Lettres de Jules Laforgue/092
XCII
À M. CHARLES HENRY
Je suis dans une île ; je mange dans de la vaisselle royale les élucubrations de deux cuisiniers français, je n’ai rien à faire, je reçois mes trois journaux par jour et je passe täglich quatre heures sur le lac, seul, en canot (il y a même deux gondoles ici). Je rame, je rame, je vais fumer des pipes en regardant les pêcheurs jeter leurs filets, je m’amuse à poursuivre des branches qui flottent. Je me couche tôt, éreinté. Je vais parfois à la ville (Constance).
Je crois que nous serons vendredi ou samedi à Hombourg (près Francfort). Nous quittons Hombourg le 10 août et, voilà le hic, j’ai peur d’avoir à passer encore, avant mon congé, une ou deux semaines au Babelsberg ou Potsdam, c’est-à-dire Berlin.
Avez-vous déjà quitté Paris ? (J’attends un petit mot de, ou de la part de Cros, pour répondre à M. Treu)[2].
Vous me dites : si je vais à Spa. Pourquoi irais-je à Spa ? J’irai directement à Paris. J’ai les Rimes de joie[3] parmi mes bouquins. Je m’étais longtemps proposé d’aller cette fois-ci à Londres. Mais « faulte de monnaie ! »
Nous y irons un jour ensemble plutôt.
Il est une heure, je ne suis encore ni lavé, ni habillé. J’irai à Constance dans une demi-heure. Au fond, je continue à mener la même vie vide. Il serait temps que je fisse autre chose. Je vous trouve heureux et complet, vous, d’être installé dans une existence. Je vais encore à l’état de colis.
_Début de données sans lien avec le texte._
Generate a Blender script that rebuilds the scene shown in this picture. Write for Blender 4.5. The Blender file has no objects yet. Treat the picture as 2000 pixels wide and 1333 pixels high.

J’aurais pu et j’aurais dû faire en ces trois ans des économies qui me permissent de quitter cet ici, de rentrer à Paris et d’y flâner un an en attendant quelque chose. Voilà, je vis au sein de l’Inconscient ; il aura soin de moi.
Je me bats les flancs pour mettre des lignes sur ce papier, sous le préjugé que c’est du papier à lettre et qu’il faut que sa destinée s’accomplisse.
Au revoir.
J’espère encore n’aller pas au Babelsberg et palper les mains de votre silhouette dès le 10 août.